A pile of dirt, weeds: not as easy as you think for Greencastle-Antrim

PAT FRIDGEN, Echo Pilot
Weeds have found a home on the school district dirt pile, but they are within the guidelines of the Franklin County Conservation District, according to superintendent Dr. Greg Hoover. Moving dirt could result in erosion and sediment pollution in a rain storm. Therefore, various control standards are in place to prevent that. Best management practices are required for all earth moving activities, plus a permit for larger projects.

That big pile of dirt still sits behind the baseball field on the Greencastle-Antrim School District campus. It is left over from the athletic field renovations. The district has not forgotten about it.

Officials say that while "a lot" of dirt has already been moved, "a lot" still remains, estimated at 2,000 cubic feet. The plan is to use some to flatten the area from the baseball field to the road to be used as practice space for soccer and junior high field hockey and junior varsity baseball. Most sports practices take place on the new turf fields, but scheduling would be eased with the extra usable fields.

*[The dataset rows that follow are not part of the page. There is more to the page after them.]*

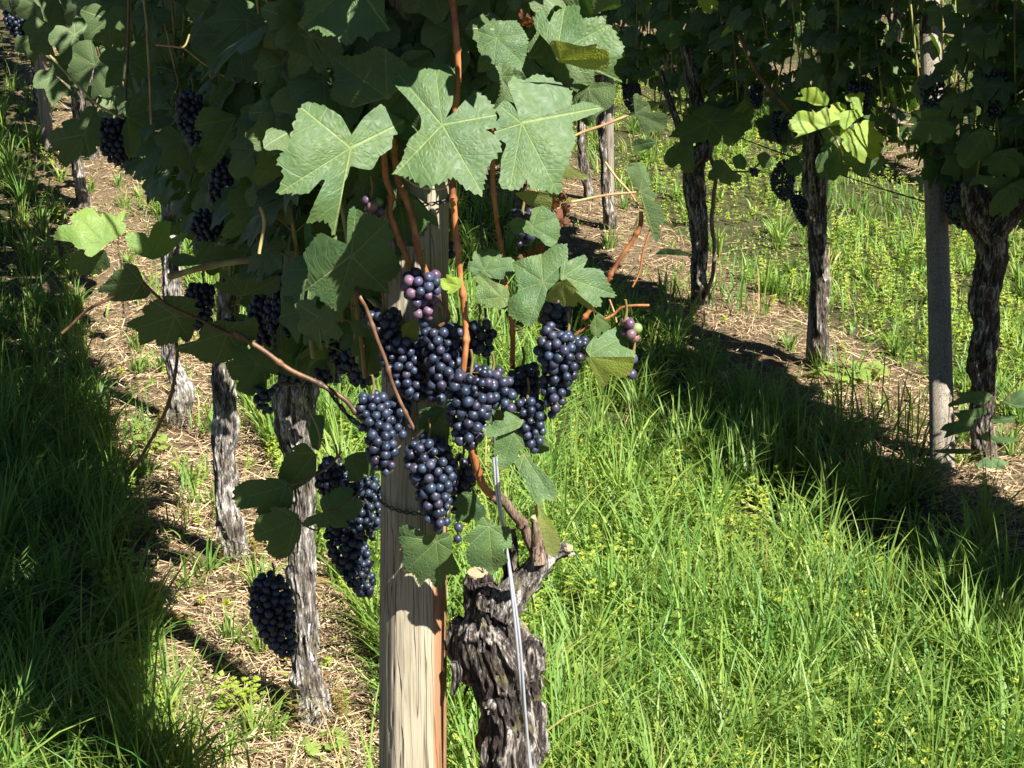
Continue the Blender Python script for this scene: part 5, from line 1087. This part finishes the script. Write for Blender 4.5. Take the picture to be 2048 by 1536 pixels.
for k in range(500):               # thicker twigs and stalks
    yy = 2.4 * (11 / 2.4) ** g.random(); xx = g.uniform(-1, 1) * (.37 * yy + .2)
    if strip(srow(xx, yy)) < .5: continue
    a_ = g.uniform(0, 6.28); ln = g.uniform(.04, .16); p = np.array([xx, yy, float(gz(xx, yy)) + .008])
    tube(sw, [p, p + [math.cos(a_) * ln * .5, math.sin(a_) * ln * .5, g.uniform(0, .015)], p + [math.cos(a_ + .3) * ln, math.sin(a_ + .3) * ln, g.uniform(0, .02)]], g.uniform(.0009, .002), 5, 6, g.random())
tag(sw.build('straw', M['straw']), 'dry cut straw and prunings lying under the vines', 'straw', kind='stuff')

# fallen leaves and clods in the litter
lt = MB(); g = np.random.default_rng(61)
for k in range(420):
    yy = 2.4 * (12 / 2.4) ** g.random(); xx = g.uniform(-1, 1) * (.37 * yy + .2)
    if strip(srow(xx, yy)) < .5: continue
    put_leaf(lt, LLO, np.array([xx, yy, float(gz(xx, yy)) + .008]), g.normal(0, 1, 3) * [1, 1, .25], np.array([g.normal(0, .5), g.normal(0, .5), 1]), g.uniform(.008, .035), g.random(), g)
tag(lt.build('leaf_litter', M['leaf_dry']), 'fallen brown leaf scraps lying in the straw under the vines', 'leaf litter', kind='stuff')
# single plants one can point at
def herb(px, py, n, size, height, spread, label, cat, seed, mat='weed', wide=.35):
    g = np.random.default_rng(seed); b = PG(px, py); mb = MB(); st = MB()
    for k in range(n):
        a = g.uniform(0, 6.28); r = spread * math.sqrt(g.random()); top = b + [math.cos(a) * r, math.sin(a) * r, height * g.uniform(.4, 1)]
        tube(st, [b + [math.cos(a) * r * .2, math.sin(a) * r * .2, 0], (b + top) / 2 + [0, 0, .01], top], .0008, 4, 5, .4, cap=False)
        if mat == 'leaf_young': put_leaf(mb, LMID, top, np.array([math.cos(a), math.sin(a), -.1]), np.array([g.normal(0, .4), g.normal(-.2, .4), 1]), size * g.uniform(.7, 1.3), g.random(), g)
        for q in range(0 if mat == 'leaf_young' else 7):
            aa = q * .9 + a; D = np.array([[math.cos(aa), math.sin(aa), .3]]); leaflets(mb, top[None], D, np.array([size]) * g.uniform(.8, 1.2), np.array([size * wide]), np.array([g.uniform(.2, .9)]))
    root = empty('weed', b, label, cat); st.build('stems', M['cane_green'], root); mb.build('leaves', M[mat], root)
herb(488, 1425, 40, .011, .075, .05, 'bright yellow-green feathery weed left of the mossy trunk foot', 'weed', 1)
herb(655, 1500, 26, .014, .03, .055, 'low pale round-leaved plant right of the mossy trunk foot', 'weed', 2, 'leaf_young')
herb(285, 1085, 26, .012, .07, .04, 'small yellow-green weed standing in the straw at the left', 'weed', 3)
herb(305, 905, 26, .020, .06, .06, 'leafy weed at the foot of the white-faced trunk', 'weed', 4, 'leaf_young')
herb(1690, 760, 44, .032, .06, .15, 'pale leafy seedling patch at the foot of the second right trunk', 'weed', 5, 'leaf_young')
for k_, (px, py) in enumerate(((1480, 1180), (1700, 1440), (1250, 1060), (1380, 1330), (1600, 1500), (1120, 1440), (1850, 1330))):
    herb(px, py, 20, .022, .12, .06, 'broad-leaved yellow-green weed in the front grass, ' + ('above the middle', 'at the bottom right', 'right of the pruned arm', 'below the middle', 'cut by the bottom edge', 'right of the thick stump foot', 'farthest right')[k_], 'weed', 10 + k_, 'leaf_young')
herb(1555, 1275, 18, .02, .12, .05, 'yellow-green leafy weed standing up in the front grass', 'weed', 6, wide=.4)
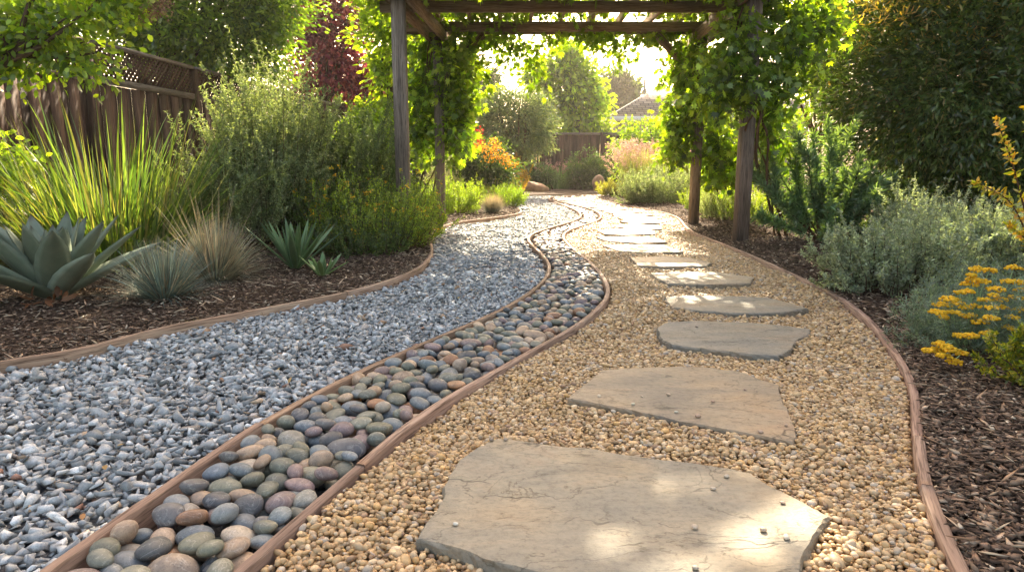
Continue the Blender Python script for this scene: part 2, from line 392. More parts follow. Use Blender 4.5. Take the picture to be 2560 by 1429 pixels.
ROWS = np.unique(np.concatenate([np.arange(.3, 8, .05), np.arange(8, 22, .08), EA[:, 1], ED[:, 1]]))
ROWS = ROWS[(ROWS > .3) & (ROWS <= YEND)]
def bumps(x, y):
    return .012 * np.sin(3.1 * x + 1.7 * y) + .01 * np.sin(5.3 * y - 2.2 * x + 1) + .006 * np.sin(11 * x + 7 * y)
def sheet(name, xl, xr, z, mat, nx, amp=0, kind='structure', y=ROWS):
    mb = MB(); t = np.linspace(0, 1, nx)[None]; Xl = xl(y)[:, None]; Xr = xr(y)[:, None]
    X = Xl * (1 - t) + Xr * t; Y = np.broadcast_to(y[:, None], X.shape)
    edge_f = np.minimum(1, np.minimum(t, 1 - t) * 12)
    Z = z + amp * bumps(X, Y) * edge_f + (.03 * edge_f * (amp > .5))
    V = np.stack([X, Y, Z], -1).reshape(-1, 3); n = len(y)
    a = (np.arange(n - 1)[:, None] * nx + np.arange(nx - 1)[None]).ravel()
    mb.add(V, np.stack([a, a + 1, a + nx + 1, a + nx], -1))
    return tag(mb.build(name, mat, None, True), kind=kind)
g = MB(); g.add([(-250, -250, -.06), (250, -250, -.06), (250, 250, -.06), (-250, 250, -.06)], [(0, 1, 2, 3)])
tag(g.build('ground', M['earth']), kind='structure')
sheet('planting_bed', lambda y: 0 * y - 14, lambda y: XA(y) - .004, .035, M['soil'], 60, 1)
sheet('planting_bed', lambda y: XD(y) + .004, lambda y: 0 * y + 14, .022, M['soil'], 60, 1)
_yb = np.arange(YEND, 45, .3)
sheet('planting_bed', lambda y: 0 * y - 14, lambda y: 0 * y + 14, .038, M['soil'], 60, 1, y=_yb)
sheet('path_base', lambda y: XA(y), lambda y: XB(y), -.02, M['greybase'], 8)
sheet('path_base', lambda y: XB(y), lambda y: XC(y), -.045, M['greybase'], 4)
sheet('path_base', lambda y: XC(y), lambda y: XD(y), -.006, M['tanbase'], 8)

# edging boards: swept, split where the boards join
def edging(E, cuts, labels, w=.0145, ztop=ZE):
    s = np.r_[0, np.cumsum(np.linalg.norm(np.diff(E, axis=0), axis=1))]
    sc = [s[np.argmin(((E - G(x, y, ztop)[:2]) ** 2).sum(1))] for x, y in cuts]
    b = [0] + sc + [s[-1]]
    for k in range(len(b) - 1):
        ss = np.arange(b[k] + .0015, b[k + 1] - .0015, .04); ss = np.append(ss, b[k + 1] - .0015)
        P = np.stack([np.interp(ss, s, E[:, 0]), np.interp(ss, s, E[:, 1])], -1)
        T = unit(np.gradient(P, axis=0)); Nn = np.stack([T[:, 1], -T[:, 0]], -1)
        dz = .002 * np.sin(ss * 2.1 + k) + rng.normal(0, .0003, len(ss)) + uni(-.003, .003)
        dw = .0005 * np.sin(ss * 4 + k * 2)
        pr = [(-w, -.05), (-w, ztop - .003), (-w + .0025, ztop), (w - .0025, ztop), (w, ztop - .003), (w, -.05)]
        V = []; TC = []
        for i in range(len(ss)):
            for (a_, z_) in pr:
                zz = z_ + (dz[i] if z_ > 0 else 0)
                V.append((P[i, 0] + Nn[i, 0] * (a_ + np.sign(a_) * dw[i]), P[i, 1] + Nn[i, 1] * (a_ + np.sign(a_) * dw[i]), zz))
                TC.append((ss[i] + 13 * k, a_ + 7 * k, z_))
        F = []
        for i in range(len(ss) - 1):
            for j in range(5): F.append((i * 6 + j, i * 6 + j + 1, i * 6 + 6 + j + 1, i * 6 + 6 + j))
        n = len(ss)
        F += [(0, 1, 4, 5), (1, 2, 3, 4), ((n - 1) * 6, (n - 1) * 6 + 5, (n - 1) * 6 + 4, (n - 1) * 6 + 1), ((n - 1) * 6 + 1, (n - 1) * 6 + 4, (n - 1) * 6 + 3, (n - 1) * 6 + 2)]
        mb = MB(); mb.add(V, F, np.array([1, uni(.93, 1.03), uni(.88, 1.05)]) * uni(.78, 1.2), np.array(TC))
        tag(mb.build('edging_board', M['edging']), labels[k], 'garden edging', 'redwood edging boards along the paths')
edging(EA, [(870, 727), (1077, 608), (1300, 526)],
       ['red brown edging board in the left foreground between mulch and grey gravel', 'bent edging board on the inner bend left of the grey gravel, by the yellow groundcover',
        'pale sunlit edging board in front of the left rear pergola post', 'far thin edging strip at the end of the grey gravel below the sandstone boulders'], ztop=.052)
edging(EB, [(645, 1061), (1366, 690), (1448, 541)],
       ['nearest board between grey gravel and river cobbles, ending at a splintered joint', 'long curved board between grey gravel and cobbles after the splintered joint',
        'sunlit hooked edging board where the cobble strip narrows on its left side', 'farthest board on the left side of the cobble strip'])
edging(EC, [(899, 1164), (1508, 755), (1502, 541)],
       ['nearest board between the river cobbles and the tan pea gravel', 'long rising board between cobbles and tan gravel up to the wide bend',
        'sunlit S shaped edging board right of the cobble strip', 'farthest board between cobbles and tan gravel'])
edging(ED, [(2317, 1205), (2296, 1085), (2100, 742), (1712, 562)],
       ['nearest right hand edging board at the bottom of the photo, beside dark mulch', 'short weathered piece of right hand edging between two close joints',
        'right hand edging board curving past the yellow yarrow and grey germander', 'right hand edging board passing the front right pergola post', 'farthest right hand edging board, below the pale groundcover'])

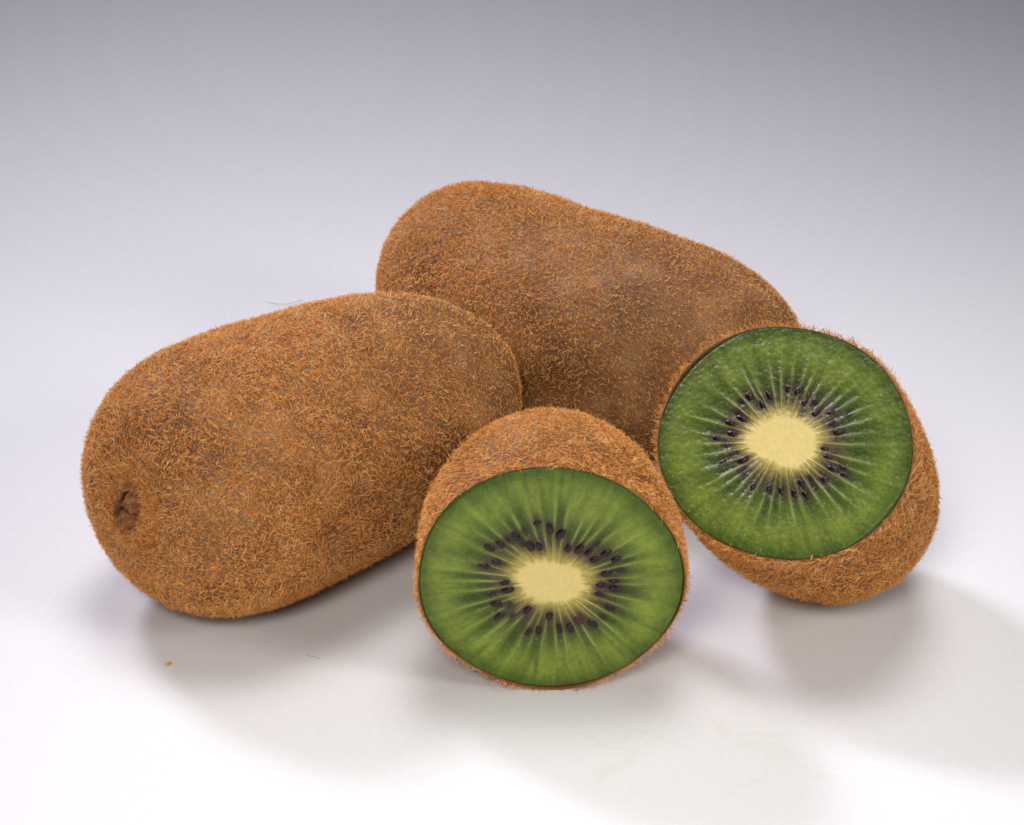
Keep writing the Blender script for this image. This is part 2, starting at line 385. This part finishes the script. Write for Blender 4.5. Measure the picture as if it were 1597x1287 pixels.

The timing depends on a response from Columbia Gas, since its gas lines run through the open space and there is a limit to how much fill can cover it. The district also wants to even out the baseball and softball outfields, and improve drainage for the baseball teams. Cost is also a factor in rearranging the dirt.

"We are working on it," said superintendent Dr. Greg Hoover. "What seems like a simple thing to do (spread the dirt out over some fields), is never that simple with all the regulations that come into play."